◆ PROBLEM DESCRIPTION ◆
Pull out all lines from the listing below in which the word "this" appears.

[Scripts that build scenes]

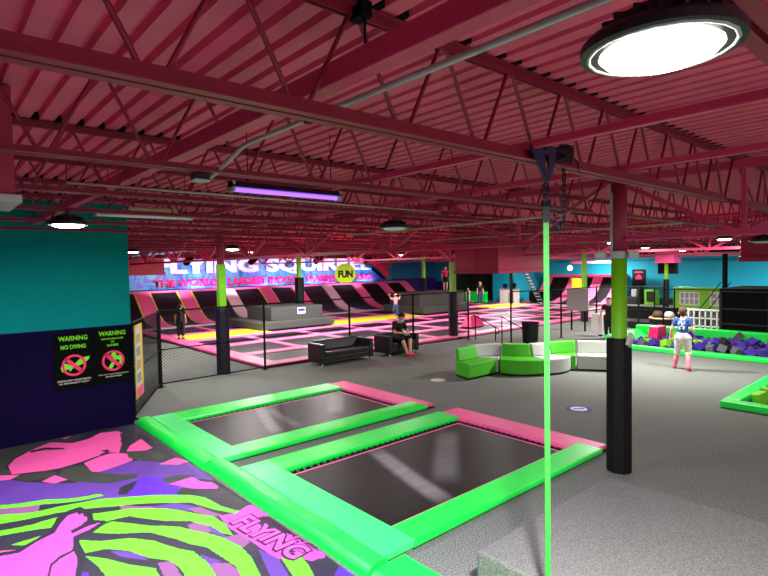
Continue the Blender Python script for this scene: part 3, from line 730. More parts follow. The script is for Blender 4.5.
def inside(poly, X, Y):
    n = len(poly); r = np.zeros(X.shape, bool); j = n-1
    for i in range(n):
        xi, yi = poly[i]; xj, yj = poly[j]
        c = ((yi > Y) != (yj > Y))
        if yi != yj: r ^= c & (X < (xj-xi)*(Y-yi)/(yj-yi)+xi)
        j = i
    return r
def make_mat():
    cols = {'base':(46,42,60),'purple':(96,60,156),'violet':(92,38,226),'grey':(62,66,60),'pink':(246,92,172),'lime':(104,226,44),'mauve':(140,84,140),'line':(150,30,110),'dark':(42,39,52),'magenta':(232,82,206)}
    names = list(cols)
    for n in names: mat('print_'+n, cols[n], 0.55, bump=0.5, bscale=4.5, spec=0.35)
    def grid(x0, x1, y0, y1, st):
        nx = int(round((x1-x0)/st)); ny = int(round((y1-y0)/st))
        xs = np.linspace(x0, x1, nx+1); ys = np.linspace(y0, y1, ny+1)
        return xs, ys
    b_v = []; b_f = []; b_m = []
    def height(X, Y):
        h = 0.045 + 0.012*np.sin(X*2.3+0.5)*np.sin(Y*1.7) + 0.007*np.sin(X*5.1+Y*3.3) + 0.004*np.sin(9*Y-4*X)
        e = np.clip((2.84-X)/0.12, 0, 1); e2 = np.clip((10.27-Y)/0.25, 0, 1)
        return h*(0.35+0.65*np.sqrt(e))*(0.5+0.5*np.sqrt(e2))
    def patch(x0, x1, y0, y1, st):
        xs, ys = grid(x0, x1, y0, y1, st)
        X, Y = np.meshgrid(xs, ys); Z = height(X, Y)
        o = len(b_v); nx = len(xs)
        b_v.extend(zip(X.ravel().tolist(), Y.ravel().tolist(), Z.ravel().tolist()))
        cx = (X[:-1,:-1]+X[1:,1:])/2; cy = (Y[:-1,:-1]+Y[1:,1:])/2
        mi = np.zeros(cx.shape, int)
        # warp lookups slightly so printed edges are not ruler straight
        for nm, poly in MATPOLY: mi[inside(poly, cx, cy)] = names.index(nm)
        I, J = np.meshgrid(np.arange(nx-1), np.arange(len(ys)-1))
        a = (J*nx+I+o).ravel()
        b_f.extend(np.stack([a, a+1, a+nx+1, a+nx], 1).tolist()); b_m.extend(mi.ravel().tolist())
    patch(0.2, 2.84, 2.6, 10.27, 0.0095)
    patch(-4.75, 0.2, 0.4, 10.27, 0.06)
    patch(0.2, 2.84, 0.4, 2.6, 0.05)
    me = bpy.data.meshes.new('airbag_mat'); me.from_pydata(b_v, [], b_f)
    for n in names: me.materials.append(MATS['print_'+n])
    me.polygons.foreach_set('material_index', b_m); me.polygons.foreach_set('use_smooth', [True]*len(b_m)); me.update()
    o = bpy.data.objects.new('airbag_mat', me); COL.objects.link(o)
    tag(o, 'large printed airbag mat with pink hand, lime stripes and purple camouflage', 'mat')
    # lettering on the pink patch by the green pad: reads along the edge
    A = Vector(LOGO_A); B = Vector(LOGO_B); d = (B-A).normalized(); u = Vector((-d.y, d.x, 0))
    if u.x < 0: u = -u
    y = d.cross(Vector((0,0,1))); y = u
    def T(s, off, along, w, h, m, nm, ext):
        M = frame(tuple(A + d*along + u*off + Vector((0,0,0.066))), tuple(d), tuple(u))
        q = text_part(nm, s, m, M, width=w, height=h, parent=o, ext=ext, off=0.085 if nm == 'letter_outline' else 0.03)
        bm = bmesh.new(); bm.from_mesh(q.data); bmesh.ops.triangulate(bm, faces=bm.faces)
        bmesh.ops.subdivide_edges(bm, edges=[e for e in bm.edges if e.calc_length() > 0.05], cuts=2)
        bm.to_mesh(q.data); bm.free(); q.modifiers.clear()
        for v in q.data.vertices: v.co.z = float(height(np.array(v.co.x), np.array(v.co.y))) + ext
        return q
    L = (B-A).length
    return o, T, L
mat_obj, MT, LL = make_mat()
mat('print_letter', (240,96,212), 0.6, spec=0.3)
mat('print_edge', (74,20,66), 0.6, spec=0.3)
MT('FLYING', -0.012, -0.020, LL+0.040, 0.300, 'print_edge', 'letter_outline', 0.002)
MT('FLYING', 0.016, 0.0, LL, 0.25, 'print_letter', 'big_letters', 0.004)
MT('SQUIRREL', 0.285, 0.12, LL*0.92, 0.075, 'print_edge', 'small_letters', 0.003)

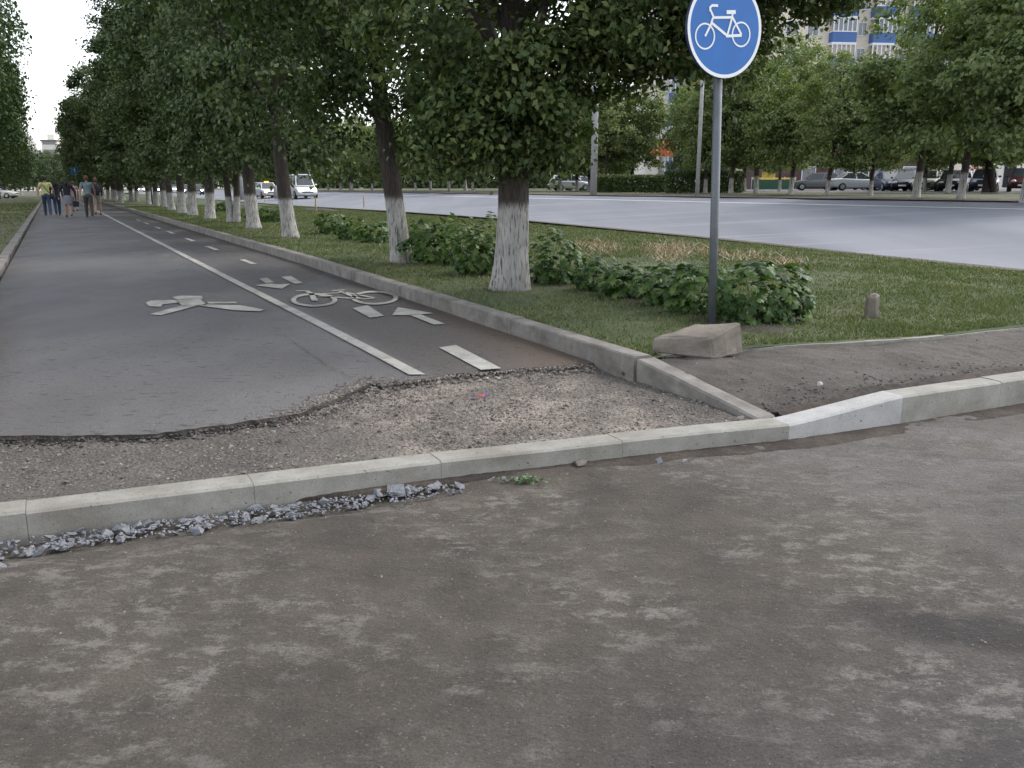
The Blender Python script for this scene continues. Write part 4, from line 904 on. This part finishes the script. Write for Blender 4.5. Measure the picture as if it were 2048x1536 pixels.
# ------------------------------------------------------------------ cars
def car_parts(style, paint, lit=False):
    L, Wd, Hh = {'sedan': (4.4, 1.72, 1.44), 'hatch': (4.0, 1.68, 1.46), 'suv': (4.5, 1.84, 1.74), 'van': (4.9, 1.9, 2.05)}[style]
    hw = Wd / 2; x0, x1 = -L / 2, L / 2; belt = {'sedan': .90, 'hatch': .92, 'suv': 1.08, 'van': 1.12}[style]
    e = empty('car'); 
    if style == 'sedan': st = [(x0, .5, .78, .80), (x0 + .12, .30, .92, .93), (x0 + .7, .22, .97, 1), (x0 + 1.6, .2, .94, 1), (.6, .2, .90, 1), (x1 - 1.15, .2, .88, .99), (x1 - .4, .24, .76, .95), (x1 - .08, .32, .66, .86), (x1, .42, .56, .78)]
    elif style == 'van': st = [(x0, .4, 1.05, .92), (x0 + .1, .28, 1.12, .98), (x0 + 1, .22, 1.12, 1), (0, .2, 1.12, 1), (1.2, .2, 1.08, 1), (x1 - .7, .22, 1.0, .98), (x1 - .15, .3, .82, .9), (x1, .42, .62, .82)]
    else: st = [(x0, .45, belt - .12, .86), (x0 + .1, .28, belt, .95), (x0 + .8, .22, belt, 1), (0, .2, belt, 1), (.7, .2, belt - .02, 1), (x1 - 1.0, .22, belt - .04, .98), (x1 - .3, .26, belt - .16, .93), (x1 - .06, .34, belt - .3, .86), (x1, .44, belt - .42, .78)]
    V = []; k = 10
    for x, zb, zt, f in st:
        w = hw * f; zm = (zb + zt) / 2
        V += [(x, -w * .85, zb), (x, -w * .98, zb + .08), (x, -w, zm), (x, -w * .97, zt - .06), (x, -w * .86, zt), (x, w * .86, zt), (x, w * .97, zt - .06), (x, w, zm), (x, w * .98, zb + .08), (x, w * .85, zb)]
    Fc = [(i * k + j, i * k + (j + 1) % k, (i + 1) * k + (j + 1) % k, (i + 1) * k + j) for i in range(len(st) - 1) for j in range(k)] + [tuple(reversed(range(k))), tuple((len(st) - 1) * k + j for j in range(k))]
    mb = MB(); mb.add(V, Fc)
    cb = {'sedan': (x0 + .55, x0 + 1.35, .15, x1 - 1.1), 'hatch': (x0 + .08, x0 + .5, .25, x1 - 1.0), 'suv': (x0 + .08, x0 + .35, .45, x1 - 1.15), 'van': (x0 + .06, x0 + .2, 1.1, x1 - .75)}[style]
    rb, rr, rf, wf = cb; zr = Hh; wb = hw * .87; wr = hw * .68
    cab = [(rb, -wb, belt - .02), (wf, -wb, belt - .06), (wf, wb, belt - .06), (rb, wb, belt - .02), (rr, -wr, zr), (rf, -wr, zr), (rf, wr, zr), (rr, wr, zr)]
    mb.add(cab, [(4, 5, 6, 7), (0, 1, 5, 4), (1, 2, 6, 5), (2, 3, 7, 6), (3, 0, 4, 7)])
    o = mb.build('body', paint, e, True); b = o.modifiers.new('b', 'BEVEL'); b.width = .035; b.segments = 2; b.limit_method = 'ANGLE'; b.angle_limit = R(35)
    b = o.modifiers.new('w', 'WEIGHTED_NORMAL') if False else None
    c = [Vector(v) for v in cab]
    def pane(q, inset, name, off):
        q = [c[i] for i in q]; m = sum(q, Vector()) / 4; nn = (q[1] - q[0]).cross(q[2] - q[0]).normalized(); 
        if nn.dot(m - Vector((0, 0, 1.0))) < 0: nn = -nn
        v = [m + (p_ - m) * inset + nn * off for p_ in q]; v2 = [p_ - nn * .012 for p_ in v]
        mb = MB(); mb.add(v + v2, [(0, 1, 2, 3), (7, 6, 5, 4), (0, 4, 5, 1), (1, 5, 6, 2), (2, 6, 7, 3), (3, 7, 4, 0)]); mb.build(name, M['glass'], e)
    pane((1, 2, 6, 5), .88, 'windscreen', .012); pane((3, 0, 4, 7), .84, 'rear_window', .012)
    for side in ((0, 1, 5, 4), (2, 3, 7, 6)):
        q = [c[i] for i in side]; A = [q[0], (q[0] + q[1]) / 2, (q[2] + q[3]) / 2, q[3]]; B = [(q[0] + q[1]) / 2, q[1], q[2], (q[2] + q[3]) / 2]
        for Q in (A, B):
            m = sum(Q, Vector()) / 4; nn = (Q[1] - Q[0]).cross(Q[2] - Q[0]).normalized(); nn = nn if nn.y * m.y > 0 else -nn
            v = [m + Vector(((p_ - m).x * .9, (p_ - m).y * .78, (p_ - m).z * .78)) + nn * .012 for p_ in Q]; v2 = [p_ - nn * .012 for p_ in v]
            mb = MB(); mb.add(v + v2, [(0, 1, 2, 3), (7, 6, 5, 4), (0, 4, 5, 1), (1, 5, 6, 2), (2, 6, 7, 3), (3, 7, 4, 0)]); mb.build('side_window', M['glass'], e)
    wr_ = .31 if style in ('sedan', 'hatch') else .35
    for sx in (x0 + .78, x1 - .82):
        for sy in (-1, 1):
            wh = empty('wheel', (sx, sy * (hw - .1), wr_)); wh.parent = e
            mb = MB(); mb.tube([(0, -.1, 0), (0, -.06, 0), (0, .06, 0), (0, .115, 0)] if sy > 0 else [(0, .1, 0), (0, .06, 0), (0, -.06, 0), (0, -.115, 0)], [wr_ * .94, wr_, wr_, wr_ * .95], 18); mb.build('tyre', M['tyre'], wh, True)
            mb = MB(); mb.tube([(0, sy * .1, 0), (0, sy * .122, 0)], [wr_ * .62, wr_ * .58], 14); mb.build('rim', M['rim'], wh)
    zf = {'sedan': .62, 'hatch': .68, 'suv': .82, 'van': .8}[style]
    for sy in (-1, 1):
        mb = MB(); mb.ball((x1 - .1, sy * hw * .62, zf - .02), .15, 10, 6, 0, (.7, 1.1, .62)); mb.build('headlight', M['lampon'] if lit else M['lampoff'], e, True)
        mb = MB(); mb.box(x0 - .015, x0 + .1, sy * hw * .6 - .13, sy * hw * .6 + .13, zf + .05, zf + .2); mb.build('tail_light', M['redlamp'], e)
        mb = MB(); mb.ball((wf - .35, sy * (hw + .06), belt + .06), .1, 8, 5, 0, (.6, 1, .7)); mb.build('mirror', paint, e, True)
    mb = MB(); mb.box(x1 - .05, x1 + .02, -.45, .45, .48 if style != 'van' else .5, .58); mb.build('grille', M['tyre'], e)
    for x in (x1 + .025, x0 - .025): mb = MB(); mb.box(x - .01, x + .01, -.26, .26, .36, .47); mb.build('number_plate', M['plate'], e)
    return e
def place(e, p, heading, label, group, sc=1):
    e.location = p; e.rotation_euler = (0, 0, heading); tag(e, label, 'car', group); return e
toward = math.atan2(-AX.y, -AX.x)
GP = 'cars parked across the road'
for k, (px, py, st, mt, hd, lab) in enumerate([
        (1632, 76, 'hatch', 'grey', 2.9, 'grey hatchback parked left of the silver sedan'), (1712, 72, 'sedan', 'silver', .02, 'silver sedan parked side-on among the trees'), (1778, 68, 'sedan', 'navy', -1.7, 'dark blue sedan parked nose out right of the silver sedan'),
        (1812, 66, 'sedan', 'black', -2.1, 'black sedan with an orange indicator facing the road'), (1855, 64, 'hatch', 'beige', -2.15, 'pale beige hatchback parked facing the road'), (1905, 62, 'sedan', 'black', -2.1, 'black sedan right of the pale hatchback'),
        (1968, 60, 'hatch', 'navy', -2.1, 'dark hatchback with a bright windscreen by the leaning dark tree'), (2046, 57, 'hatch', 'maroonp', -2.1, 'maroon car cut by the right edge of the photo')]):
    p = atY(px, 372, py); s, t = ST(p.x, p.y); p.z = gz(s, t) + .03; place(car_parts(st, M[mt]), p, hd, lab, GP)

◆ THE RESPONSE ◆
Continue the Blender Python script for this scene: part 3, from line 730. More parts follow. The script is for Blender 4.5.
The Blender Python script for this scene continues. Write part 4, from line 904 on. This part finishes the script. Write for Blender 4.5. Measure the picture as if it were 2048x1536 pixels.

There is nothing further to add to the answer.